Jika kita lihat bahwa, para pemuda itu kebanyakan bergabung di dalam organisasi-organisasi kedaerahan—meski pun pada Kongres Pemuda II ada PPPI (Perhimpunan Pelajar-pejalar Indonesia) yang tidak bersifat kedaerahan setidaknya dari namanya—tampaklah bahwa cara pandang kedaerahan masih sangat kuat pada kalangan pemuda kala itu. Pandangan yang demikian ini mulai berubah ketika mereka yang berasal dari beragam daerah itu tiba-tiba bertemu dan bersekolah di tempat yang sama. Ketika mereka saling bercerita, mereka menemukan bahwa ternyata mereka punya persamaan-persamaan; Mereka sama-sama dijajah Belanda dan juga di daerah mereka masing-masing bisa ditemukan rakyat yang hidup kesusahan lantaran terjajah itu. Di samping itu, Politik Etis yang salah satu kebijakannya adalah pendidikan tadi, sudah mulai menghasilkan golongan terpelajar yang kritis. Salah satu penanda pentingnya adalah berdirinya Organisasi Budi Utomo dari Sekolah Stovia, sekolah dokter jawa pada 1908. Dan di luar dunia persekolahan, memang sudah ramai gerakan-gerakan menentang penjajahan Belanda dan menuntut kemerdekaan. Proklamator Kemerdekaan Indonesia, Soekarno dan Hatta, kala itu pun sudah terjun ke dalam perpolitikan dengan begitu kencangnya. Belum lagi tokoh-tokoh seperti Tiga Serangkai yakni  Ernest Douwes Dekker, Tjipto Mangunkusumo, dan Ki Hadjar Dewantara yang kala itu sudah begitu makan asam garam perjuangan. Tentu saja, di dalam konstelasi yang demikian itu, para pemuda pun bersatu dan menjalankan perjuangan dengan cara mereka.

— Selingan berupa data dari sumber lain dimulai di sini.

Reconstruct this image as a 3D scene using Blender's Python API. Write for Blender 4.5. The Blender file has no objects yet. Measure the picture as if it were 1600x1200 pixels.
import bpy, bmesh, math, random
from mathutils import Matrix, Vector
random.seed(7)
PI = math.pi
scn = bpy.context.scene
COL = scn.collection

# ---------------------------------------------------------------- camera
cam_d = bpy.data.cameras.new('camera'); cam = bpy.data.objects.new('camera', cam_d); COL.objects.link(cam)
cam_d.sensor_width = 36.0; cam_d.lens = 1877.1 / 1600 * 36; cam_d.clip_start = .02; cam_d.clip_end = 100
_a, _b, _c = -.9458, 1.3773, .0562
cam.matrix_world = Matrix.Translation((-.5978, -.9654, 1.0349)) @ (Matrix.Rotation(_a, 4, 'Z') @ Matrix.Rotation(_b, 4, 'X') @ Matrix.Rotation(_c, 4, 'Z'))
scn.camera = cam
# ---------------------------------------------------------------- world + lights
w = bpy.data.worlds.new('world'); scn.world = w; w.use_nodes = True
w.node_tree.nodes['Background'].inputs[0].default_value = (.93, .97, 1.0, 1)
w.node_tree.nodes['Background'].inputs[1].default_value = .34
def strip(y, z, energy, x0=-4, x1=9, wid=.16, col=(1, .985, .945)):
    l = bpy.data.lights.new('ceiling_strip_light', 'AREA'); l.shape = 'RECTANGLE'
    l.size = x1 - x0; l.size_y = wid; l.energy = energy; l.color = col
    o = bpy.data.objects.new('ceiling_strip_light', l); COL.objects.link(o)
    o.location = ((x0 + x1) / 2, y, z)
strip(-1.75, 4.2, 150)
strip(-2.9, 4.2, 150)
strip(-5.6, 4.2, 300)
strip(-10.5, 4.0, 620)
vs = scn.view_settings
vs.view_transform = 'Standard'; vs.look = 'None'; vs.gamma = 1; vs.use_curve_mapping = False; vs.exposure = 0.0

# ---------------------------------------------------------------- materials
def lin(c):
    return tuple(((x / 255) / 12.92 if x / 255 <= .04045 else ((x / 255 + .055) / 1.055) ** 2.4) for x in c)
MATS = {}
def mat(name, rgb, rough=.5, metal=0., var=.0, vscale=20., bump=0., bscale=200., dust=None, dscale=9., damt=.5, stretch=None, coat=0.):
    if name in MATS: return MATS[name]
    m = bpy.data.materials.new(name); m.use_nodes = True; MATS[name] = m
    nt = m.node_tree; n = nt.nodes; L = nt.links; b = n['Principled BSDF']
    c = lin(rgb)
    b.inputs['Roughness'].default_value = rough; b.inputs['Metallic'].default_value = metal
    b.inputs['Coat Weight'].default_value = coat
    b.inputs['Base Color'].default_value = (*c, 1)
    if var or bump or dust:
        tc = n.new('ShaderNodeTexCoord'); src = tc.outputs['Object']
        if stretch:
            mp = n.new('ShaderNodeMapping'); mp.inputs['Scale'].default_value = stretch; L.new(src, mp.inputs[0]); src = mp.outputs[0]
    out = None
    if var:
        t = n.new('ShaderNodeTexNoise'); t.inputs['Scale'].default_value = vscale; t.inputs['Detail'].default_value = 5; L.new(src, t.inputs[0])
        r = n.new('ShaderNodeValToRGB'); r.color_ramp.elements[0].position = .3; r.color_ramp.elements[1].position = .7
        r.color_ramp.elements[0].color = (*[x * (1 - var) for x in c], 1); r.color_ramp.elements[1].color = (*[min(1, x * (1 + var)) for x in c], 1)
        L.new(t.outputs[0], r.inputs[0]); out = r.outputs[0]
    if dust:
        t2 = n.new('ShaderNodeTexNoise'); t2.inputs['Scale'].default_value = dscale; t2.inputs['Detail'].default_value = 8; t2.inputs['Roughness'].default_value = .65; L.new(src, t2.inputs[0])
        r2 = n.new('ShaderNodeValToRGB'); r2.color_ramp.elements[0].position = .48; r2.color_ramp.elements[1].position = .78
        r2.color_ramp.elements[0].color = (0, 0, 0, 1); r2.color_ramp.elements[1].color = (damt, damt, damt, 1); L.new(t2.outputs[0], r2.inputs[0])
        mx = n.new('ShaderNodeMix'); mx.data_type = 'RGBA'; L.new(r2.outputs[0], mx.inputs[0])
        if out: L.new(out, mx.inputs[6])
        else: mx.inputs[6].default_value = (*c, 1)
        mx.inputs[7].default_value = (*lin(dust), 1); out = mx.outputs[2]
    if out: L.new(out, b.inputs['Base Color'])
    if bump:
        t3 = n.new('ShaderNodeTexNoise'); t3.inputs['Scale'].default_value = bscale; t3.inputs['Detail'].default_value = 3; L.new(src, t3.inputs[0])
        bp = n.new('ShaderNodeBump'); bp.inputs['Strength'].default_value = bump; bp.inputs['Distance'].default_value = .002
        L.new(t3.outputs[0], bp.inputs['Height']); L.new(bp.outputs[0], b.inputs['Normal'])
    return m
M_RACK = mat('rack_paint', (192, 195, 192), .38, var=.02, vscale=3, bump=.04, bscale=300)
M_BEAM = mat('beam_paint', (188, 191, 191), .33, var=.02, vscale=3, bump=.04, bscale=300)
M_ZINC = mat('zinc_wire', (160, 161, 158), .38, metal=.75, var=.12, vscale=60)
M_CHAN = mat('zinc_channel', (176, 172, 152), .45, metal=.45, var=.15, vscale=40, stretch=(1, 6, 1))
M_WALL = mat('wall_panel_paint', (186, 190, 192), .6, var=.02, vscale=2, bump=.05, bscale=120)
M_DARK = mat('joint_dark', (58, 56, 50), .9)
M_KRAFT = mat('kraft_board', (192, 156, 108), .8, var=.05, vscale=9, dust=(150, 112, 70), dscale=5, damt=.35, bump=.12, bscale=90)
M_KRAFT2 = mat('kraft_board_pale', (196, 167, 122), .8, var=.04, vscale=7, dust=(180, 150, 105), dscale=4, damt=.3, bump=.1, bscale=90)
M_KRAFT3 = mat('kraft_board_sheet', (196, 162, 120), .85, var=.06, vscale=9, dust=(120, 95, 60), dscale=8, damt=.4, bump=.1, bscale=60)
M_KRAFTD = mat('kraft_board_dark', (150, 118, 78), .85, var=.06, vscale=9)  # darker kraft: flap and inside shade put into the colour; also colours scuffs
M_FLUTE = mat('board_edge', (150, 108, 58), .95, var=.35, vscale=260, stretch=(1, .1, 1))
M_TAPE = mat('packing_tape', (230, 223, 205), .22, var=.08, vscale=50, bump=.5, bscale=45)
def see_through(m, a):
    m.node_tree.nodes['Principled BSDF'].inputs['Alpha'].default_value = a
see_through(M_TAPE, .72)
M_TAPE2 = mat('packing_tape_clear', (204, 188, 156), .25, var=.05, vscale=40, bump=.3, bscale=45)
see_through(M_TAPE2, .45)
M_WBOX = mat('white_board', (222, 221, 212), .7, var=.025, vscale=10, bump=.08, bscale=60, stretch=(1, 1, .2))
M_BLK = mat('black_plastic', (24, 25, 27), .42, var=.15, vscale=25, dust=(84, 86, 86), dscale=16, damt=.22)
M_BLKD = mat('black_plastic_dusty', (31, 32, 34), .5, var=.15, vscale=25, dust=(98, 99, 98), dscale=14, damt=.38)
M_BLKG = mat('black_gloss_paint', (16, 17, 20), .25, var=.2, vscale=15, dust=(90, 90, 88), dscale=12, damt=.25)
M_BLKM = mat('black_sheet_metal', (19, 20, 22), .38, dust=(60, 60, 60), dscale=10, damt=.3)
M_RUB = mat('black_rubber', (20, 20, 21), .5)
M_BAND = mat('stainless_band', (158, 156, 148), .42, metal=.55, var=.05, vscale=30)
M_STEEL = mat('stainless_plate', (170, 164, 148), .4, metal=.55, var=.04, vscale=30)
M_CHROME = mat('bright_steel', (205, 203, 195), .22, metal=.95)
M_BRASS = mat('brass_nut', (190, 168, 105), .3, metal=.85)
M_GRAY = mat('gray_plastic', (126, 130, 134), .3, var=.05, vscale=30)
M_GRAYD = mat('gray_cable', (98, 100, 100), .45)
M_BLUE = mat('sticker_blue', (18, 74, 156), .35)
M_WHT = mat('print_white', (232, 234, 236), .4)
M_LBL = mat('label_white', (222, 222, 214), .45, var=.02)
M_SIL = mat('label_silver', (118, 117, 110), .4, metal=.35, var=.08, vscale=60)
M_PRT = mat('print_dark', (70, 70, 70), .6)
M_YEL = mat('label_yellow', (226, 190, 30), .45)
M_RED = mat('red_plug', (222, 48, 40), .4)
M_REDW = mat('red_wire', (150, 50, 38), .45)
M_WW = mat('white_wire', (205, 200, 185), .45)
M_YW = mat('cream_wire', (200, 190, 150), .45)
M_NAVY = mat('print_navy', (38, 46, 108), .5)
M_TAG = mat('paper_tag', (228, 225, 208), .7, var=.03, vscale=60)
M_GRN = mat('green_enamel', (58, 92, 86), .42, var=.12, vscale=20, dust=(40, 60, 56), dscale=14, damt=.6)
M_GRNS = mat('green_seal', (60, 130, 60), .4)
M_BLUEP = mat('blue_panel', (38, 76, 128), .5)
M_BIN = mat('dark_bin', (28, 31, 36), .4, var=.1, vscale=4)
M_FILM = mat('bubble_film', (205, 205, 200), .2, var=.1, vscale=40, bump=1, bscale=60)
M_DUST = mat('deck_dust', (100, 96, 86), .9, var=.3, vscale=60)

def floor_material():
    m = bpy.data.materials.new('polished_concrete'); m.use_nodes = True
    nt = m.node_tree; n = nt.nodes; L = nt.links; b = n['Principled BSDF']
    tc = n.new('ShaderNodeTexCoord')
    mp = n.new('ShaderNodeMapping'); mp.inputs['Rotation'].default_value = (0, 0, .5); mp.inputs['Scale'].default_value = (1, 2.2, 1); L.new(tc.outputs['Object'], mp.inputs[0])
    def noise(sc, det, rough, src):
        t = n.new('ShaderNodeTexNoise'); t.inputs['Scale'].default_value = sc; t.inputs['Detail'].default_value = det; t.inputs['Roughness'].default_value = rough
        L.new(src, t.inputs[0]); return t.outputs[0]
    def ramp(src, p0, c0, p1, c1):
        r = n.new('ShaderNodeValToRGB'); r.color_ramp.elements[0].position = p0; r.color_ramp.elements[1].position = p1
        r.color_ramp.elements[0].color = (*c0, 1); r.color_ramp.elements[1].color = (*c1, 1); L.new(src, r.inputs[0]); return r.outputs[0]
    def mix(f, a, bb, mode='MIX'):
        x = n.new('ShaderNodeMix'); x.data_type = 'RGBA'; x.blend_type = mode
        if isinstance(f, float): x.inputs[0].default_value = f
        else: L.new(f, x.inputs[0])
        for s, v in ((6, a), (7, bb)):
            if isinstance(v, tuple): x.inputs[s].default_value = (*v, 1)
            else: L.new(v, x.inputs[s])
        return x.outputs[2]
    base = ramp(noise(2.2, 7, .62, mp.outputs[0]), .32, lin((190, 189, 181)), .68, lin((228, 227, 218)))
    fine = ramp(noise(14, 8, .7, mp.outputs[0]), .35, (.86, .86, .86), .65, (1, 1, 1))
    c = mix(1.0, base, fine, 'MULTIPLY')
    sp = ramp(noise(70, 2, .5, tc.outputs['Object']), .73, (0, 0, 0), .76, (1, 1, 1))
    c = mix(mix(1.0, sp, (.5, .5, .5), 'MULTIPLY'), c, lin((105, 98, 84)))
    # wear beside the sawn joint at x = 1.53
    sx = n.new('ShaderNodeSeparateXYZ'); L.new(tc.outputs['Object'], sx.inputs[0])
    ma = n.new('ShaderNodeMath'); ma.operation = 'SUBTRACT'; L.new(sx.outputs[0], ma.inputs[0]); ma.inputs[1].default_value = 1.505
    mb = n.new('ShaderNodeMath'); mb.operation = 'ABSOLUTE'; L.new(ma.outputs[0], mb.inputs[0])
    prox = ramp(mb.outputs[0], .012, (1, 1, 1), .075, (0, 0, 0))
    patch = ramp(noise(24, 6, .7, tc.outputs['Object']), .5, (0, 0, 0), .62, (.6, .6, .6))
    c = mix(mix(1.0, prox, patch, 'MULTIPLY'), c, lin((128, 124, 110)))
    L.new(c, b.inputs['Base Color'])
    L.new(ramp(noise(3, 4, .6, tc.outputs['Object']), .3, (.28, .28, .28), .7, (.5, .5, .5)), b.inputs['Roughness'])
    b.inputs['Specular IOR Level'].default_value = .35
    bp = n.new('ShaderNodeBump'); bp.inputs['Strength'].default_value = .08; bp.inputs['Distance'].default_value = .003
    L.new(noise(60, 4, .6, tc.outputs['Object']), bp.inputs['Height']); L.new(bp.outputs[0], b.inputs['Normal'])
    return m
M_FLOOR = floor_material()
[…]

Kongres Pemuda II lantas menjadi momentum yang sangat tepat untuk itu. Para Djong ini di dalam kongres tersebut menyatakan sebuah janji yang bahkan sampai hari ini terus mengikat bangsa Indonesia. Kongres Pemuda II sendiri dijalankan di dalam beberapa kali sidang. Sidang pertama diadakan pada 27 Oktober 1928 di Katholieke Jongenlingen Bond Waterlooplein Noord. Selanjutnya, rapat diadakan lagi di Oost Java Bioscoop, Koningsplein Noord. Pada rapat pertama, Moehammad Yamin memaparkan perihal persatuan Indonesia sedangkan rapat kedua dibicarakanlah masalah-masalah pendidikan.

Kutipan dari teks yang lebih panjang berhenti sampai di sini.